Posted Nov 7, 2012 21:17 UTC (Wed) by Cyberax (✭ supporter ✭, #52523) [Link] (5 responses)

Actually, it won't work because the number of bitcoins is limited by design (with about 25% of total coins already minted).

However, bitcoin markets are slowly destroying themselves just fine - they are a prime example of a deflationary spiral and why it's not good for economy.

The easy way out

Posted Nov 9, 2012 11:03 UTC (Fri) by robert_s (subscriber, #42402) [Link] (4 responses)

It'll absolutely work. The number may be limited by design, but someone with enough computing power could be the one to farm effectively *all* of them as they become available before anyone else gets the chance.

Or someone with enough computing power might cause bitcoin to ramp up their "work proof" hardness, to the point that normal people can't really compete.

And this is totally ignoring the possibility of finding any cryptographic flaws in the algorithms which could make fraud (or "theft" - don't know what you'd call it) easy.

The easy way out

Posted Nov 9, 2012 15:42 UTC (Fri) by apoelstra (subscriber, #75205) [Link] (1 responses)

> Or someone with enough computing power might cause bitcoin to ramp up their "work proof" hardness, to the point that normal people can't really compete.

The bitcoin network is currently doing roughly 25 trillion (10^12) hashes per second. It is the most powerful computing network in the world, so somebody would need to invest a -lot- of money, and a -lot- of power for a -lot- of time to muck with it in any meaningful way.

> And this is totally ignoring the possibility of finding any cryptographic flaws in the algorithms which could make fraud (or "theft" - don't know what you'd call it) easy.

This would be very bad -- and not just for bitcoin, but for everything using ECC.

The easy way out

Posted Nov 11, 2012 1:15 UTC (Sun) by robert_s (subscriber, #42402) [Link]

"This would be very bad -- and not just for bitcoin, but for everything using ECC."

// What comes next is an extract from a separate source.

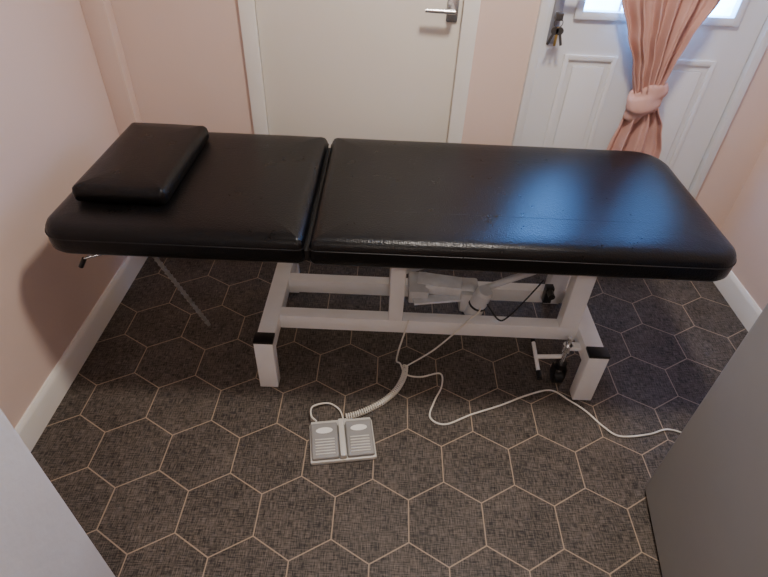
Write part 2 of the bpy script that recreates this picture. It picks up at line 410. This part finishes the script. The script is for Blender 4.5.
finish(bm,'limit_switch',M_cap,tt)
def strut(name,a,b):
    bm=bmesh.new(); a=Vector(a);b=Vector(b); addcyl(bm,a,b,.0058,seg=12)
    n=22
    for i in range(2,n):
        p=a.lerp(b,i/n); q=a.lerp(b,(i+.45)/n); addcyl(bm,p,q,.0085,.006,seg=12)
    finish(bm,name,M_strut,tt)
strut('ratchet_strut',(-.725,1.30,.585),(-.584,1.315,.215))
strut('ratchet_strut_rear',(-.60,1.71,.585),(-.53,1.70,.25))
tube('roll_hook',[(-.78,1.30,.585),(-.80,1.28,.56),(-.82,1.26,.55),(-.865,1.235,.548),(-.875,1.23,.535)],.004,M_chrome,tt)
cyl('roll_hook_tip',(-.868,1.232,.548),(-.885,1.228,.52),.007,M_cap,tt)
pp=[(.012,.689),(.003,.691),(0,.699),(0,.715),(.003,.727),(.010,.734),(.022,.738),(.06,.741),(.11,.742)]
pad('headrest_cushion',-.892,-.622,1.312,1.775,(.02,.02,.02,.02),pp,M_vinyl,None,.0015)
# ---------------------------------------------------------------- foot pedal
fp=empty('foot_pedal',(-.104,1.012,0)); fp.rotation_euler=(0,0,math.radians(9))
bm=bmesh.new()
addbox(bm,(-.105,-.072,0),(.105,.075,.016),.006)
addbox(bm,(-.010,-.068,.01),(.010,.074,.036),.005)
addbox(bm,(-.100,.052,.01),(.100,.074,.030),.006)
finish(bm,'base',M_pedw,fp)
for k,(x0,x1) in enumerate(((-.099,-.013),(.013,.099))):
    bm=bmesh.new(); rot=Matrix.Rotation(math.radians(5),3,'X')
    addbox(bm,(x0,-.066,.018),(x1,.060,.034),.006,0,rot,3)
    for i in range(6):
        y=-.052+i*.010; z=.0345+(y)*math.tan(math.radians(5))
        addbox(bm,(x0+.012,y-.0022,z-.002),(x1-.012,y+.0022,z+.0022),.001,1)
    cx=(x0+x1)/2
    r=bmesh.ops.create_cone(bm,cap_ends=True,segments=28,radius1=1,radius2=1,depth=.0016)
    for v in r['verts']:
        v.co=rot@Vector((v.co.x*.027,v.co.y*.011,v.co.z))+Vector((cx,.030,.0372))
    for f in {f for v in r['verts'] for f in v.link_faces}: f.material_index=2
    finish(bm,'tread_%d'%(k+1),[M_pedg,M_pedw,M_mark],fp)
tube('cord_tail',[(-.195,1.078,.02),(-.215,1.095,.03),(-.215,1.14,.02),(-.165,1.165,.008),(-.125,1.14,.008),(-.108,1.10,.012),(-.10,1.093,.02)],.003,M_cable,tt)
path=smoothpath([(-.10,1.103,.018),(-.055,1.125,.013),(0,1.160,.0125),(.045,1.20,.0125),(.077,1.245,.0125),(.098,1.30,.0125),(.103,1.345,.014)],30)
L=[0]
for a,b in zip(path,path[1:]): L.append(L[-1]+(b-a).length)
hel=[]; N=900; turns=L[-1]/.0085; k=0
for i in range(N+1):
    s=L[-1]*i/N
    while k<len(L)-2 and L[k+1]<s: k+=1
    t=(s-L[k])/(L[k+1]-L[k]); p=path[k].lerp(path[k+1],t); d=(path[k+1]-path[k]).normalized()
    x=d.cross(Vector((0,0,1))).normalized(); y=x.cross(d); a=2*math.pi*turns*i/N
    hel.append(p+(x*math.cos(a)+y*math.sin(a))*.0092)
tube('coil',hel,.0026,M_cable,tt,False,seg=6)
tube('cord_lead',[(.103,1.345,.012),(.12,1.358,.012),(.20,1.36,.09),(.27,1.35,.2),(.31,1.368,.242),(.35,1.40,.26),(.345,1.44,.27)],.003,M_cable,tt)
tube('power_cable',[(.10,1.362,.232),(.095,1.36,.20),(.075,1.35,.10),(.07,1.365,.02),(.085,1.365,.005),(.105,1.315,.0045),(.16,1.305,.0045),(.233,1.325,.0045),(.235,1.265,.0045),(.205,1.195,.0045),(.187,1.127,.0045),(.237,1.100,.0045),(.33,1.145,.0045),(.438,1.190,.0045),(.54,1.240,.0045),(.632,1.268,.0045),(.69,1.225,.0045),(.738,1.180,.0045),(.78,1.12,.0045),(.828,1.082,.0045),(.93,1.095,.0045),(1.0,1.118,.0045),(1.06,1.100,.0045),(1.12,1.06,.0045)],.0032,M_cable,tt)
# ---------------------------------------------------------------- refrigerator
fr=empty('refrigerator',(.838,.895,0)); fr.rotation_euler=(0,0,math.radians(-9.3))
bm=bmesh.new()
addbox(bm,(.045,-.54,.03),(.56,0,.86),.015,0,None,4)
finish(bm,'cabinet',M_fridge,fr)
bm=bmesh.new(); addbox(bm,(0,-.54,.012),(.04,0,.855),.014,0,None,5); finish(bm,'door_panel',M_fridge,fr)
bm=bmesh.new(); addbox(bm,(.025,-.525,.012),(.54,-.015,.85),.004); 
for x in (.06,.5):
    for y in (-.49,-.05): addcyl(bm,(x,y,0),(x,y,.03),.018)
finish(bm,'gasket_and_feet',M_fridged,fr)
box('worktop',(-.004,-.545,.86),(.565,.004,.875),M_fridge,.005,fr)
# ---------------------------------------------------------------- lamps
def lamp(name,x,y,power,col,size=.25):
    e=empty(name,(x,y,H))
    bm=bmesh.new(); addcyl(bm,(0,0,-.03),(0,0,0),.19,seg=48); finish(bm,'rim',M_trim,e)
    bm=bmesh.new(); addcyl(bm,(0,0,-.045),(0,0,-.03),.15,.175,seg=48); finish(bm,'diffuser',M_lamp,e)
    l=bpy.data.lights.new(name+'_bulb','AREA'); l.shape='DISK'; l.size=size; l.energy=power; l.color=col
    o=bpy.data.objects.new('bulb',l); C.objects.link(o); o.parent=e; o.location=(0,0,-.05)
lamp('ceiling_lamp',.35,1.15,34,(1,.90,.80))
lamp('fill_lamp',.1,-.9,15,(1,.88,.77))  # added fill light behind the camera, shaped like a ceiling fitting
w=bpy.data.worlds.new('w'); bpy.context.scene.world=w; w.use_nodes=True
w.node_tree.nodes['Background'].inputs[0].default_value=(.5,.65,1,1); w.node_tree.nodes['Background'].inputs[1].default_value=.5
# ---------------------------------------------------------------- camera
cd=bpy.data.cameras.new('camera'); cam=bpy.data.objects.new('camera',cd); C.objects.link(cam)
cd.sensor_width=36; cd.lens=36*537/768; cd.clip_start=.01
th,yaw,roll=math.radians(40.15),math.radians(.412),math.radians(2.774)
F=Vector((math.sin(yaw)*math.cos(th),math.cos(yaw)*math.cos(th),-math.sin(th)))
R=Vector((math.cos(yaw),-math.sin(yaw),0)); U=R.cross(F)
R2=R*math.cos(roll)+U*math.sin(roll); U2=-R*math.sin(roll)+U*math.cos(roll)
m=Matrix((R2,U2,-F)).transposed().to_4x4(); m.translation=Vector((0,0,1.523)); cam.matrix_world=m
bpy.context.scene.camera=cam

Even with theoretically perfect cryptography algorithms it is *very* difficult to design the surrounding mechanisms in a way that is immune to attack.

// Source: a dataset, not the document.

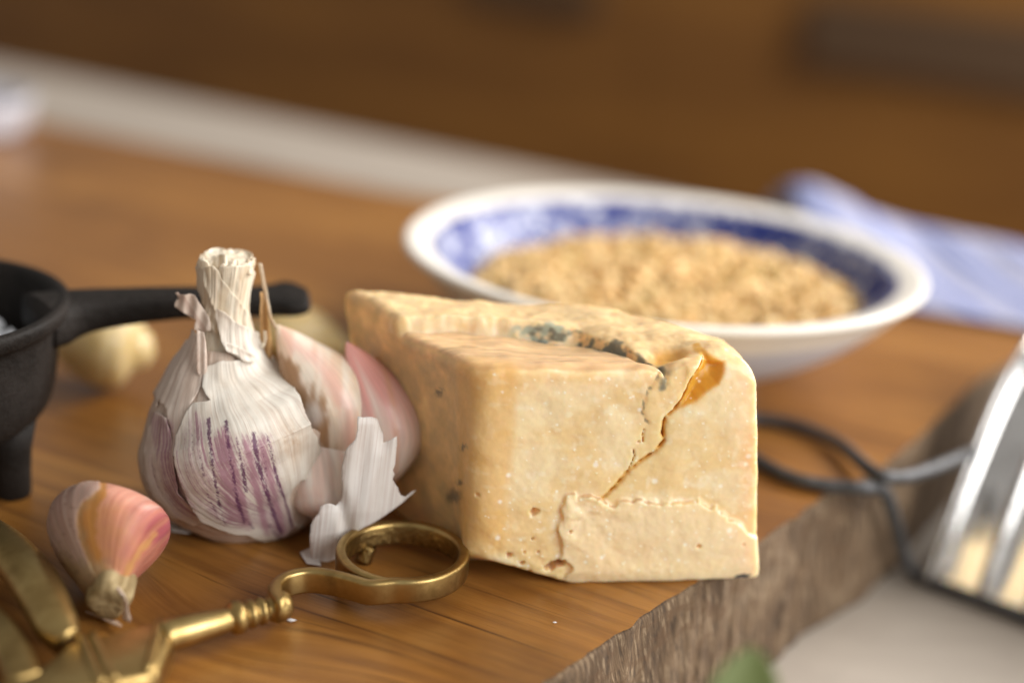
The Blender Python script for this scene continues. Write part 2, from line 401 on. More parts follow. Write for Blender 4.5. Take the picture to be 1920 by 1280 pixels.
def tin_mat():
    m, nt, b, o = mat('bright_tin'); co = objco(nt); n = noise(nt, co, 120, 4, .6); n2 = noise(nt, co, 600, 3)
    c = ramp(nt, n, [(.3, (.70, .69, .68)), (.7, (.88, .88, .88))])
    setp(b, Base_Color=c, Metallic=1.0, Roughness=mrange(nt, n, .3, .7, .14, .28), Normal=bump(nt, math_(nt, 'ADD', n, math_(nt, 'MULTIPLY', n2, .15)), .35, .35)); return m
def wire_mat():
    m, nt, b, o = mat('dark_steel_wire'); co = objco(nt); n = noise(nt, co, 500, 3)
    setp(b, Base_Color=ramp(nt, n, [(.3, (.05, .05, .052)), (.7, (.13, .13, .135))]), Metallic=.8, Roughness=.58, Normal=bump(nt, n, .2, .5)); return m
def cloth_mat():
    m, nt, b, o = mat('striped_cloth'); uv = nd(nt, 'ShaderNodeUVMap', uv_map='UVMap').outputs[0]
    s = nd(nt, 'ShaderNodeSeparateXYZ', i={0: uv}).outputs
    w = math_(nt, 'SINE', math_(nt, 'MULTIPLY', s[0], 150)); w2 = math_(nt, 'SINE', math_(nt, 'MULTIPLY', s[0], 26))
    c = mix(nt, mrange(nt, w, .0, .4, 0, .8), (.43, .43, .53), (.10, .13, .33))
    c = mix(nt, mrange(nt, w2, .55, .75, 0, .75), c, (.13, .18, .42))
    n = noise(nt, mapping(nt, uv, (300, 300, 1)), 1.0, 2)
    setp(b, Base_Color=c, Roughness=.9, Normal=bump(nt, n, .3, .5)); return m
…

I mean even SSL/TLS protocol designers and implementers don't get it 100% right.

The easy way out

Posted Nov 9, 2012 17:57 UTC (Fri) by jackb (guest, #41909) [Link] (1 responses)

Or someone with enough computing power might cause bitcoin to ramp up their "work proof" hardness, to the point that normal people can't really compete.
"Normal people" don't have any need to solve blocks. Ramping up the difficulty has no effect at all on most Bitcoin users.

The easy way out

Posted Nov 11, 2012 1:16 UTC (Sun) by robert_s (subscriber, #42402) [Link]

"Normal people" here meaning anyone who isn't the US (or, I suppose, Chinese) government.